Friday 22 June 2012

Business Success Stories Straight From The Horse's Mouth

I might be a bit of a business Anorak but I do love good business success stories and there were quite a few at the Ignite Business Growth Seminar put on by Barclays Bank on Wednesday evening…

Adam Balon, Co-founder of www.innocentdrinks.co.uk, shared some wonderful nuggets of wisdom and managed to entertain as well.  Sarah Curran the women who built on line fashion retailer www.my-wardrobe.com also has a great story to tell.

The event anchor woman was broadcaster Adrienne Lawler, she mixed up her apples and pears a bit when it came to understanding sources of funding, but hats off to her for keeping it light and fun. Incidentally she has a venture of her own – a good news channel to counter the dour nature of current news content – you can add your own news at www.inewsu.com.

Barclays Bank painted a fairly positive picture of the business economy saying that there are plenty of businesses showing strong growth, with Inner East London being a hot spot – so what were the nuggets of wisdom?

“There are no mistakes but a learning curve” – Sarah Curran, My Wardrobe

Sarah Curran started out as the classic ‘do it all’ business owner literally sourcing stock (no easy task as the big brands did not want to know), photographing it, listing it onto her website and when order came in, packing and posting out the goods plus everything else that it takes to get from A to B.  Her tip are to recognise when it’s time to let go and when it is find great staff and empower them.  If you don’t you will end up lost on the minutiae instead of focused on the big picture and of course on line marketing is critical.
She says her approach to customers is a 360 degrees package, making sure that customers are well segmented so she is not sending out blanket emails that end up winding up people rather than giving them what they want. When asked about her biggest mistakes she said ‘there are no mistakes but a learning curve’.

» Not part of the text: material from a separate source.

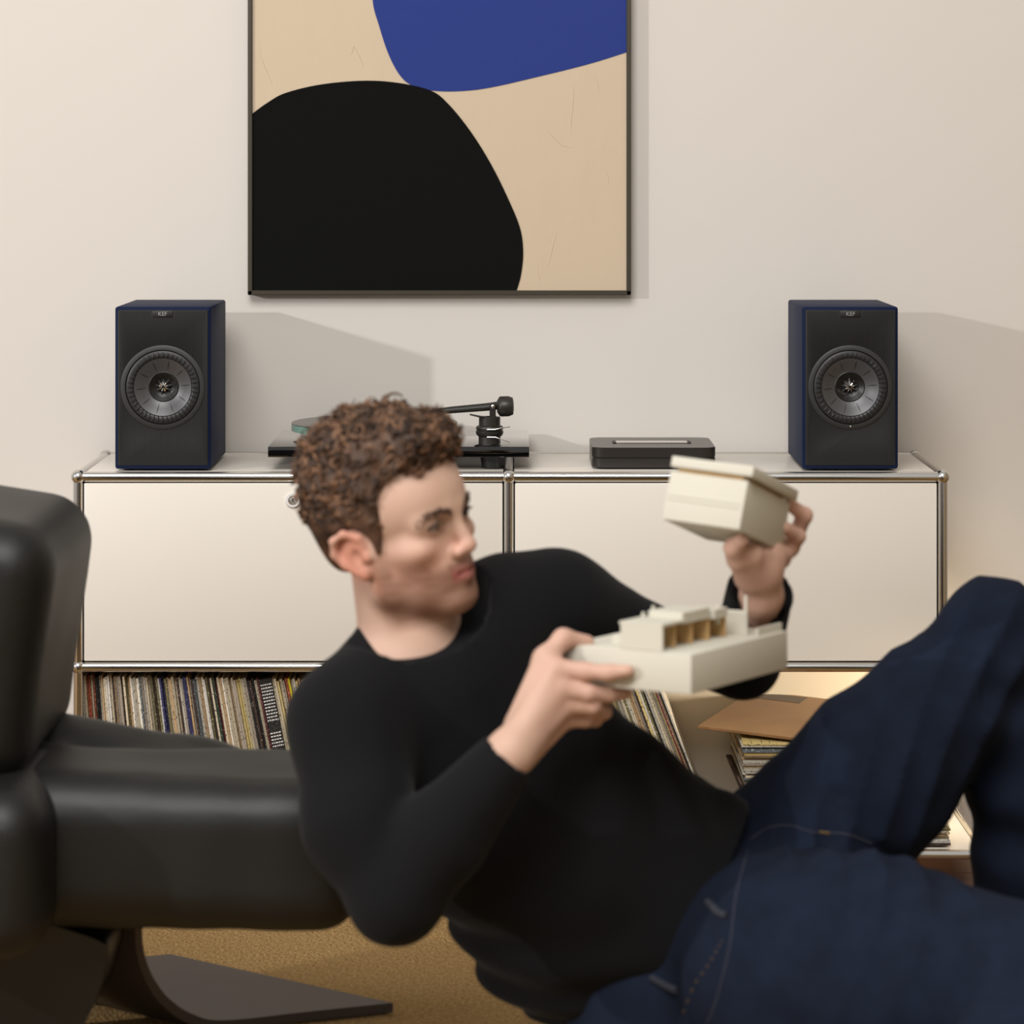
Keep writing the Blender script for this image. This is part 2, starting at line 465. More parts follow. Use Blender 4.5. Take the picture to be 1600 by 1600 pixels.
for x0_, x1_ in ((XL, XM), (XM, XE)):
    cc(MB().box((x0_ + g, FY + g, ZB - .010), (x1_ - g, BY - g, ZB + .0062), .0012, 1), 'shelf_panel', M_panel)
    cc(MB().box((x0_ + g, FY + g, ZM - .0062), (min(x1_, XR) - g, BY - g, ZM + .006), .0012, 1), 'shelf_panel', M_panel)
    cc(MB().box((x0_ + g, BY - .006, ZB + g), (x1_ - g, BY + .004, ZM - g), .0012, 1), 'back_panel', M_back)
    cc(MB().box((x0_ + g, BY - .006, ZM + g), (min(x1_, XR) - g, BY + .004, ZT - g), .0012, 1), 'back_panel', M_back)
for x in (XL, XM, XR):
    cc(MB().box((x - .004, FY + g, ZM + g), (x + .004, BY - g, ZT - g), .0012, 1), 'side_panel', M_panel)
for x in (XL, XM):
    cc(MB().box((x - .004, FY + g, ZB + g), (x + .004, BY - g, ZM - g), .0012, 1), 'side_panel', M_panel)
for k in (1, ):
    cc(MB().box((XR + g, FY + g, ZM - .006), (XE - g, BY - g, ZM + .006), .0012, 1), 'shelf_panel', M_panel)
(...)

On finding staff  “A hole in your business is better than an ass'ole” – Adam Balon, Co-founder of Innocent Drinks

Innocent Drinks was well established by 2008 but really hit the skids that year which makes their story all the more fascinating. The three co-founders set out to set up a business that would ‘solve a problem in life’. They had no experience of the sector they chose, no real business track record and were young so the dice were firmly stacked against them. When Adam was asked ‘did he ever feel like giving up?’ he said the toughest part was the year leading up to going live and the thing that most kept them going was being three – if two were having a bad week the other might have a glimmer of good news that kept the vision alive.

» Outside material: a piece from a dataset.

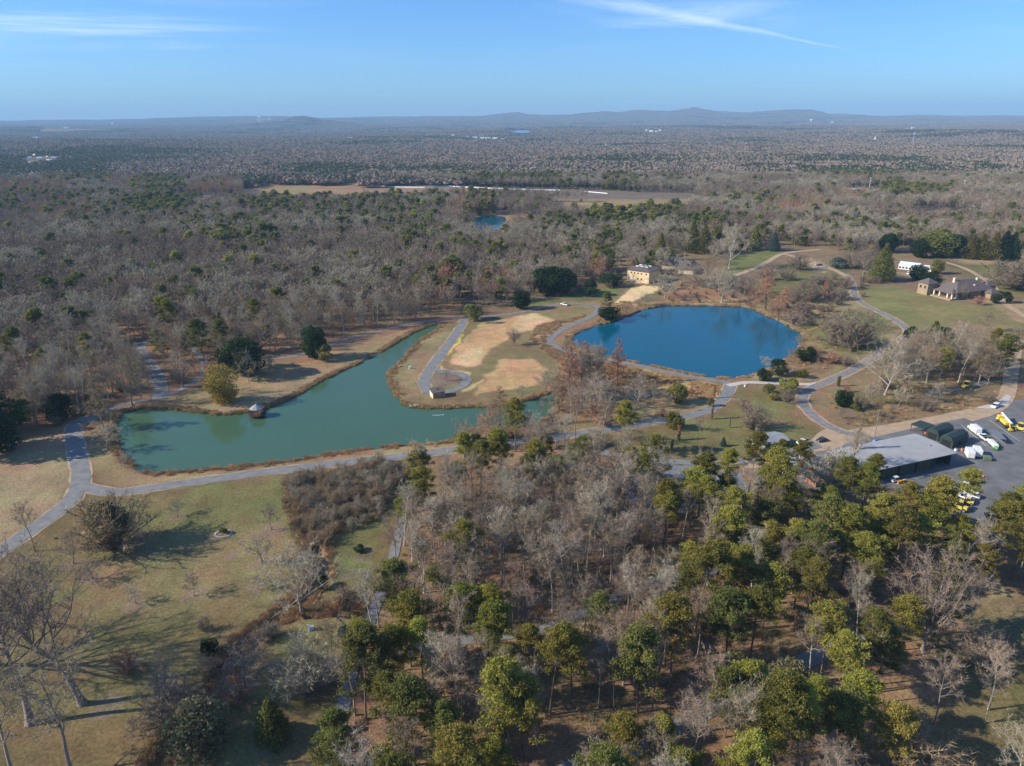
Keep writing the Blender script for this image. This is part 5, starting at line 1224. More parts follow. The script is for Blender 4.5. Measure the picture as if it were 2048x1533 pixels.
# ---------------------------------------------------------------- vehicles
def wheels(t, xs, w, r=.36):
    for x in xs:
        for s in (-1, 1):
            o_ = MB().tube((x, s * w / 2 - .12, r), (x, s * w / 2 + .12, r), r, n=14).build('wheel', 'rubber', t); MB().tube((x, s * w / 2 - .14, r), (x, s * w / 2 + .14, r), r * .55, n=10).build('rim', 'metal', o_)
def vehicle(kind, px, py, yaw, label, paint, cat=None, group=None, s=1.0, toward=None):
    g = P(px, py)
    if toward: b = P(*toward); yaw = math.atan2(b.y - g.y, b.x - g.x)
    t = thing({'pickup': 'pickup_truck', 'van': 'van', 'suv': 'parked_car', 'car': 'parked_car'}[kind], label, cat or {'pickup': 'pickup', 'van': 'van', 'suv': 'car', 'car': 'car'}[kind], g, yaw, group); t.scale = (s, s, s)
    W = 1.9
    if kind == 'pickup':
        L = 5.8; pr = [(-L / 2, .5), (-L / 2, 1.15), (-.35, 1.15), (1.0, 1.15), (L / 2 - .2, 1.05), (L / 2, .8), (L / 2, .45)]; cab = [(-.5, 1.13), (-.3, 1.85), (.75, 1.85), (1.35, 1.13)]; ws = (-1.75, 1.85)
    elif kind == 'van':
        L = 6.2; W = 2.1; pr = [(-L / 2, .45), (-L / 2 + .08, 2.35), (-L / 2 + .3, 2.5), (1.7, 2.5), (2.5, 1.6), (L / 2 - .1, 1.25), (L / 2, .45)]; cab = [(1.55, 1.55), (1.80, 2.36), (1.9, 2.36), (2.55, 1.55)]; ws = (-1.9, 2.0)
    elif kind == 'suv':
        L = 4.9; pr = [(-L / 2, .45), (-L / 2, 1.1), (1.1, 1.1), (L / 2 - .15, .95), (L / 2, .45)]; cab = [(-L / 2 + .08, 1.08), (-L / 2 + .35, 1.75), (.55, 1.75), (1.2, 1.08)]; ws = (-1.45, 1.5)
    else:
        L = 4.6; pr = [(-L / 2, .4), (-L / 2, .9), (1.1, .92), (L / 2 - .15, .8), (L / 2, .4)]; cab = [(-1.9, .88), (-1.1, 1.42), (.3, 1.42), (1.15, .88)]; ws = (-1.4, 1.4)
    mb = MB(); mb.prism(pr, -W / 2, W / 2); mb.build('body', paint, t, bevel=.06)
    mb = MB(); mb.prism(cab, -W / 2 + .08 if kind != 'van' else -W / 2 - .02, W / 2 - .08 if kind != 'van' else W / 2 + .02); mb.build('window', 'glass', t)
    if kind != 'van':
        x0, x1, z = cab[1][0], cab[2][0], cab[1][1]; MB().box(((x0 + x1) / 2, 0, z - .04), (x1 - x0 + .1, W - .14, .1)).build('roof', paint, t, bevel=.03)
    if kind == 'pickup': MB().box((-1.75, 0, .95), (2.1, W - .35, .24)).build('bed', 'rubber', t)
    for s_ in (-1, 1): MB().box((L / 2 - .04, s_ * W * .36, .68), (.1, .35, .18)).build('headlight', 'glass_milky', t)
    wheels(t, ws, W - .05); return t
vehicle('pickup', 1129, 611, 0, 'white pickup driving on the gravel road above the straw field', 'paint_white', toward=(1112, 607))
vehicle('pickup', 1606, 888, 0, 'white pickup on the dirt right of the white-walled greenhouse', 'paint_white', toward=(1590, 892))
vehicle('car', 1643, 883, 0, 'dark grey car on the dirt right of the white pickup', 'paint_dark', toward=(1625, 887))
vehicle('suv', 1990, 815, 0, 'white car on the concrete apron at the edge of the yard', 'paint_white', toward=(1983, 819))
vehicle('van', 1948, 864, 0, 'white high-roofed van between the dark sheds and yellow machines', 'paint_white', toward=(1937, 855), s=1.05)
vehicle('pickup', 1966, 878, 0, 'white pickup parked right behind the high-roofed van', 'paint_white', toward=(1957, 871))
vehicle('car', 1629, 530, 0, 'white car, left of three parked in the garden car park', 'paint_white', toward=(1620, 529))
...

Adam said their vision and mission has been really central to working through the tough times – they actually give 10% of their profits to charity, a decision they made right from the beginning. Innocent Drinks purpose is ‘to make healthy natural food and drink to help people live and die well’ and their vision ‘to be the earth’s favourite healthy food and drinks company’ plus they have a clear set of values.

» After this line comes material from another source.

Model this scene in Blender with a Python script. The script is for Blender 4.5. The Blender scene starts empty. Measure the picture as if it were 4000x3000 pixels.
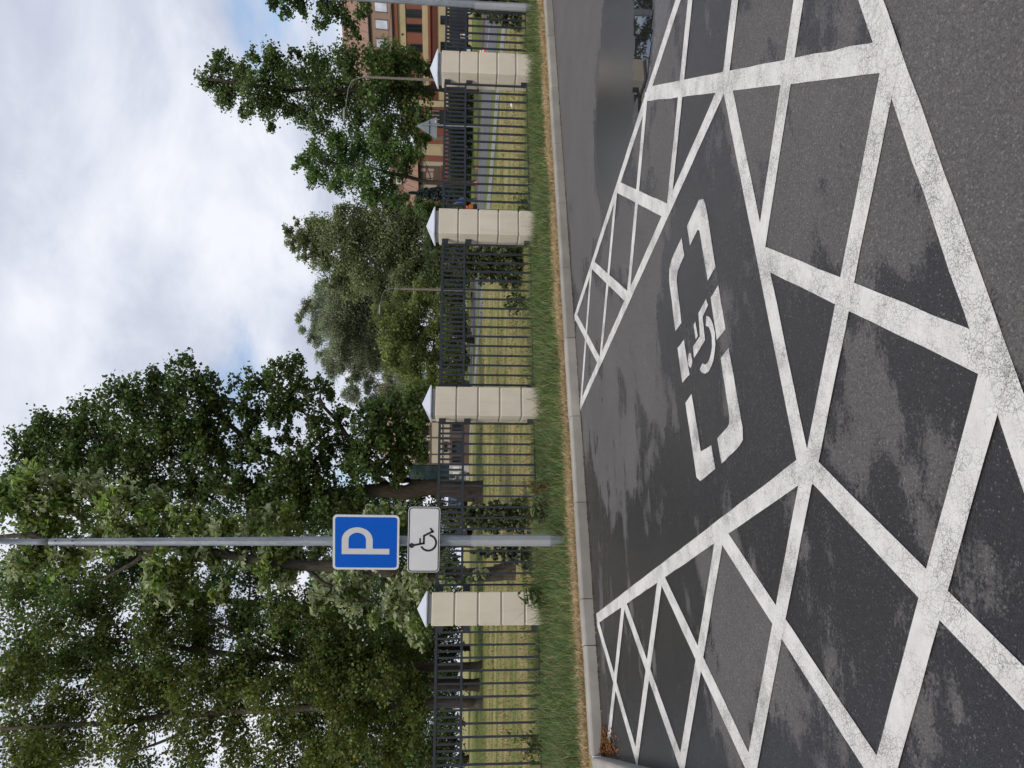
import bpy, bmesh, math, random
import numpy as np
from mathutils import Matrix, Vector, noise as mnoise

# ------------------------------------------------------------------ camera, sky, sun, exposure
SC = bpy.context.scene
COL = SC.collection
rng = np.random.default_rng(7)
random.seed(7)
R = math.radians

FPX, PITCH, ROLL, CAMH = 2770.0, math.atan(.0693), .013, 1.264      # focal length in pixels of a 4000 px wide frame
FW = np.array([0, math.cos(PITCH), -math.sin(PITCH)])
UP = np.array([0, math.sin(PITCH), math.cos(PITCH)])
RT = np.array([1.0, 0, 0])
CR, SR = math.cos(ROLL), math.sin(ROLL)
XC, YC = CR*RT + SR*UP, -SR*RT + CR*UP                               # axes of the phone held upright
cam = bpy.data.cameras.new('camera'); camo = bpy.data.objects.new('camera', cam); COL.objects.link(camo)
cam.sensor_fit = 'HORIZONTAL'; cam.sensor_width = 36; cam.lens = FPX/4000*36
cam.clip_start = .05; cam.clip_end = 3000
# the phone was turned on its side: picture right is down, picture up is right
camo.matrix_world = Matrix(((-YC[0], XC[0], -FW[0], 0), (-YC[1], XC[1], -FW[1], 0), (-YC[2], XC[2], -FW[2], CAMH), (0, 0, 0, 1)))
SC.camera = camo

SKYSEED = 8.4
SUN_EL, SUN_AZ = 52, 205                                             # azimuth clockwise from the view direction
world = bpy.data.worlds.new('World'); SC.world = world; world.use_nodes = True
wn, wl = world.node_tree.nodes, world.node_tree.links
wn.clear()
def N(nt, typ, **kw):
    n = nt.nodes.new(typ)
    for k, v in kw.items():
        if hasattr(n, k): setattr(n, k, v)
        else: n.inputs[k.replace('_', ' ')].default_value = v
    return n
NT = world.node_tree
out = N(NT, 'ShaderNodeOutputWorld'); bg = N(NT, 'ShaderNodeBackground'); bg.inputs['Strength'].default_value = .15
wl.new(bg.outputs[0], out.inputs[0])
sky = N(NT, 'ShaderNodeTexSky'); sky.sky_type = 'NISHITA'; sky.sun_disc = False
sky.sun_elevation = R(SUN_EL); sky.sun_rotation = R(SUN_AZ); sky.air_density = 1.0; sky.dust_density = 1.5
tc = N(NT, 'ShaderNodeTexCoord')
sep = N(NT, 'ShaderNodeSeparateXYZ'); wl.new(tc.outputs['Generated'], sep.inputs[0])
def math_node(nt, op, a, b=None):
    n = nt.nodes.new('ShaderNodeMath'); n.operation = op
    for i, v in enumerate((a, b)):
        if v is None: continue
        if isinstance(v, (int, float)): n.inputs[i].default_value = v
        else: nt.links.new(v, n.inputs[i])
    return n.outputs[0]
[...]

When they hit tough times in 2008 their first instinct was to entrench but then they realised it was against their vision and sought funding, eventually ending up with the controversial backing of Coca Cola. Naturally when the going gets tough there are repercussions in your workforce and rumours abound about what’s going to happen – Adam said they went for full disclosure so their team knew exactly how bad things were and how they were going to handle it and this helped to keep people motivated and on side.

On finding people he said you have to find the best and if you can’t well hang on until you can because, and he quoted an American not partial to mincing words, ‘it’s better to have a hole in your business than and ass'ole’ Don’t you just love it?

Here are a few more tips and nuggets from Adam:

  1. In the tough times they realised they had a mission and it was important
  2. Being transparent harnessed every-ones energy
  3. Start small and make your mistakes small e.g. they tackled a launch in Austria before Germany
  4. Keep listening – what do clients want?
  5. Keep innovating – new products represented 40% of sales over the previous 3 years so no new products now would hit sales in three years’ time

There is tons more to Adam’s Innocent story so if you get the chance to hear Adam tell the story himself go for it.

Little disclaimer - this is my take on events and all written from memory so because I am only human don't take the quotes etc as verbatim.